Orpheus Mosaic Heading Back to Turkey

Wow … no sooner does Hurriyet mention it and the Dallas MoFA returns it … from the Star-Telegram:

The Dallas Museum of Art has returned an ancient mosaic to Turkish officials after discovering it was stolen.

The mosaic was returned to Turkish officials at a ceremony Monday in Dallas. Museum officials also launched an international cultural exchange that will include loaning works of art and sharing expertise. The first initiative will be with Turkey.

The museum bought the roughly 5-foot-by-5-foot Orpheus Mosaic at a public auction in 1999. It originally decorated the floor of a Roman building. But the museum discovered evidence earlier this year that it was possibly stolen from an archaeological site. Museum officials then consulted Turkish officials, who provided photographic evidence documenting the looting.

For more detailed reports, see also:

Latest Repatriation Issue: Orpheus Mosaic in Dallas

From Hurriyet:

Archaeologists are hopeful that Culture and Tourism Minister Ertuğrul Günay will announce the return of the Orpheus Mosaic to Turkey from the Dallas Museum of Art in the U.S. on the eve of new year, daily Hürriyet reported.

Günay had previously hinted that the ministry would return a specific historical artifact that was originally discovered in Turkey but was subsequently taken abroad, without specifying which item it would be. Rumors in the archaeology world suggest that it will be the Orpheus Mosaic, which was smuggled from the southeastern province of Şanlıurfa in 1950.

A delegation from the Culture and Tourism Ministry has reportedly left for Chicago for the handover process, and will return to Turkey on Dec. 5 with the Orpheus Mosaic.

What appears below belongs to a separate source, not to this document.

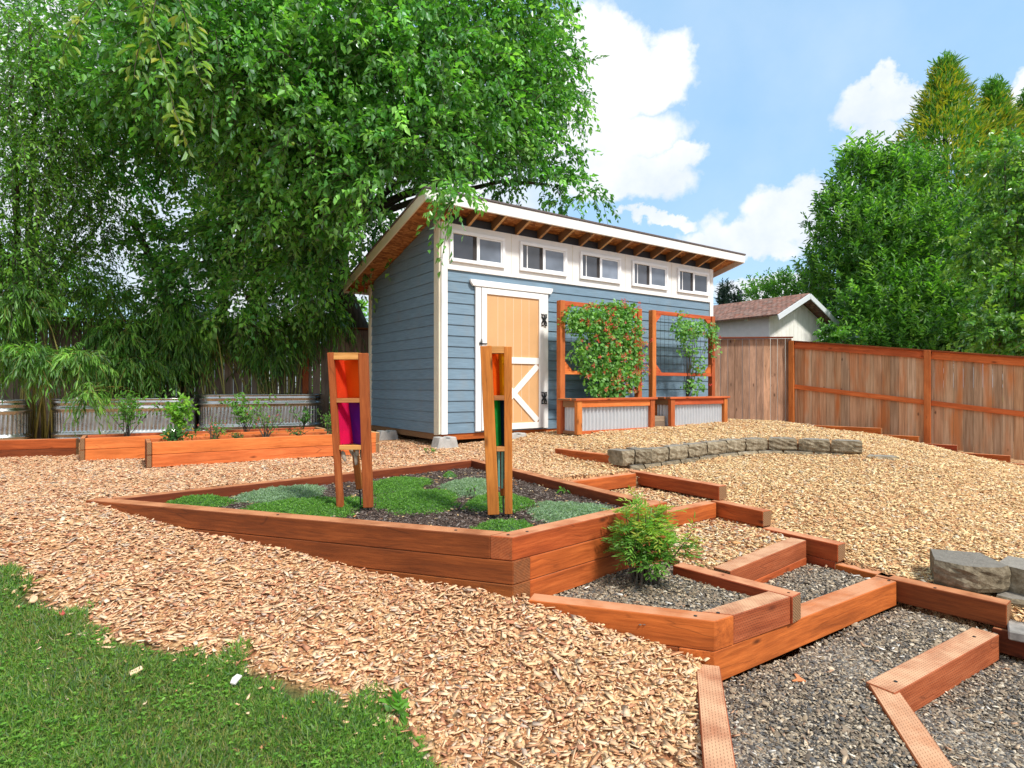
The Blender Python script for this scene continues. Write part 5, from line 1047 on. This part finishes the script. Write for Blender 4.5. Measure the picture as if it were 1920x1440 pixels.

Dallas Museum of Art Director Jill Bernstein has said they will issue an official statement on the subject next month.

The Orpheus Mosaic (A.D. 194) is known as the earliest Edessa mosaic that archaeologists have dated so far. Edessa is the Hellenistic name given to Şanlıurfa.

The mosaic was taken abroad by smugglers after its discovery by J.B. Segal in 1950 in Şanlıurfa. Turkey’s Aktüel Arkeoloji (Contemporary Archaeology) magazine earlier this year launched a campaign to return the Orpheus Mosaic back to Turkey.